The truth has always been more complex, if not the very opposite of official propaganda. Let’s go back to an earlier era of globalization, what we now call colonization. The British didn’t chop off the thumbs of muslin weavers in Dhaka because they were less skilled, but because they were abler. The weavers were a threat because they made a much better product at a competitive price. Why do we think it will be any better this time around?

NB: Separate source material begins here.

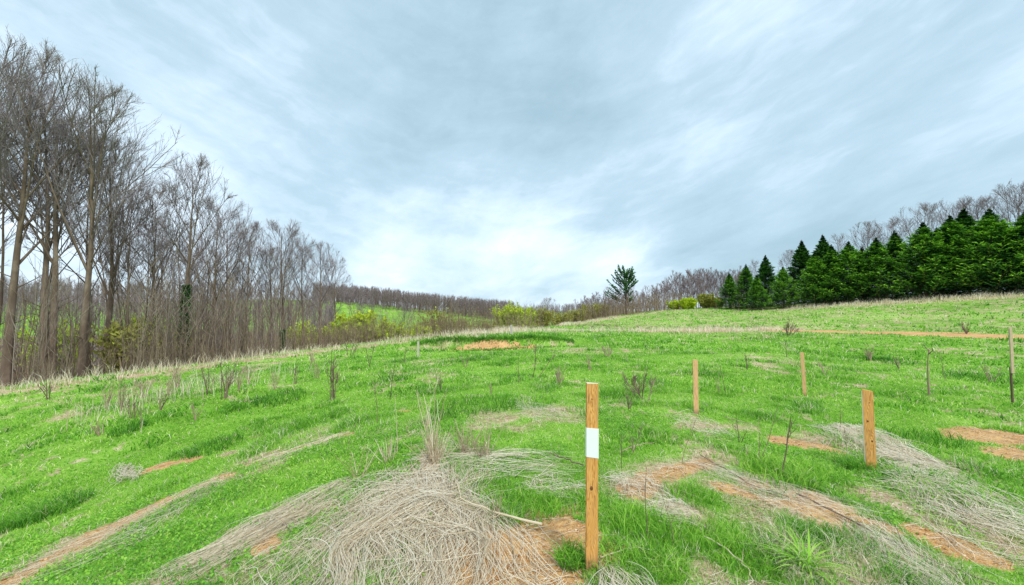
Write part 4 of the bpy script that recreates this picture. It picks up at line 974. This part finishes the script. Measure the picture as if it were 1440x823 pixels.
# far-off woods, each read as one mass
def far_wood(name, label, xy, hmin, hmax, nb=12, mat=None, zoff=0):
    x, y = xy[:, 0], xy[:, 1]; n = len(x); z = height(x, y) - .3; r = np.hypot(x, y)
    H = hmin + (hmax - hmin) * rng.random(n); base = np.stack([x, y, z], 1)
    top = base + np.stack([rng.normal(0, .3, n), rng.normal(0, .3, n), H * .95], 1)
    P = np.stack([base, base * .45 + top * .55, top], 1)
    mb = MB(); rr_ = np.maximum(.09, .0005 * r); V, Q = tubes(P, taper(rr_, rr_ * .3, 3), 3)
    mb.add(V, Q, None, np.repeat(.1 + .5 * rng.random(n), 9))
    m_ = n * nb; idx = np.repeat(np.arange(n), nb); t = .12 + .86 * rng.random(m_) ** .7
    P2 = shoots(P, idx, t, .4 + .45 * rng.random(m_), rng.random(m_) * 6.3, H[idx] * .24 * (1.25 - t), 3, .5, .05)
    V, Q = tubes(P2, taper(rr_[idx] * .38, rr_[idx] * .2, 3), 3); mb.add(V, Q, None, np.repeat(.2 + .6 * rng.random(m_), 9))
    k_ = m_ * 3; idx3 = np.repeat(np.arange(m_), 3); P3 = shoots(P2, idx3, .3 + .65 * rng.random(k_), .5 + .3 * rng.random(k_), rng.random(k_) * 6.3, np.repeat(H[idx] * .11, 3), 2, .4, .05)
    rk = np.repeat(rr_[idx], 3); V, Q = tubes(P3, taper(rk * .22, rk * .14, 2), 3); mb.add(V, Q, None, np.repeat(.4 + .6 * rng.random(k_), 6))
    return tag(link(name, mb.mesh(name, mat or M_FTWIG)), label, 'woods', kind='stuff')
def pixels_xy(px0, px1, Y0, Y1, n, slope=0.0):
    px = px0 + (px1 - px0) * rng.random(n); Y = Y0 + (Y1 - Y0) * rng.random(n) + slope * (px - px0)
    return np.stack([(px - 720) / FPX * Y, Y], 1)
far_wood('ridge_woods', 'far bare wood along the ridge above the green hill field', pixels_xy(440, 722, 240, 300, 1500, -.02), 8, 12.5, 14)
far_wood('hillside_woods', 'bare brown woods on the hillside seen through the left trees', pixels_xy(-60, 470, 95, 230, 1300), 9, 13)
far_wood('distant_woods', 'far low wood on the skyline left of the lone pine', pixels_xy(690, 880, 170, 260, 420), 7, 11)
far_wood('valley_woods', 'scrubby bare trees in the valley behind the bright green bushes', pixels_xy(430, 760, 95, 150, 140), 2.5, 5, 9)
far_wood('slope_woods', 'bare scrubby trees filling the valley floor behind the left row', pixels_xy(-60, 460, 50, 95, 260), 5, 8, 8, M_TWIG)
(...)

In my own corner of the woods, i.e., higher education, there’s been a lot of hype about MOOC’s, massive online courses that will bring high quality education to the masses. I am quite susceptible to the charm of the MOOC myself. There’s a part of me that believes that higher education in India and elsewhere needs radical change. However, I also see the same muslin weaver logic at work here; cut off the thumbs of the competition, who in this case are the vast majority of faculty that work outside Ivy League academia, and then corner a highly profitable industry to yourself. College faculty are the craftsmen and craftswomen of higher education, for whom learning is both art and science. MOOC’s will inevitably bring downward pressure on those jobs and many institutions will close their doors. Are we ready to let these jobs go, just as we have outsourced manufacturing to China and Tech support to India?

Once these semi-tribal education fraternities end, we will be left with a less human world, even if it is of higher quality on several measures. A question that’s not asked in the relentless march toward progress is this: who are we doing it for, and what value do we gain by doing so? Can we trust MIT and Harvard to uphold those values?

You can guess my answer to these questions, but we will not know for sure until the dust settles. I just read a wonderful and tragic piece in the New York Times about the maddening but ultimately redeeming value of the Italian artisan-industrial complex. We have much to learn from it, as we reflect upon the future of education.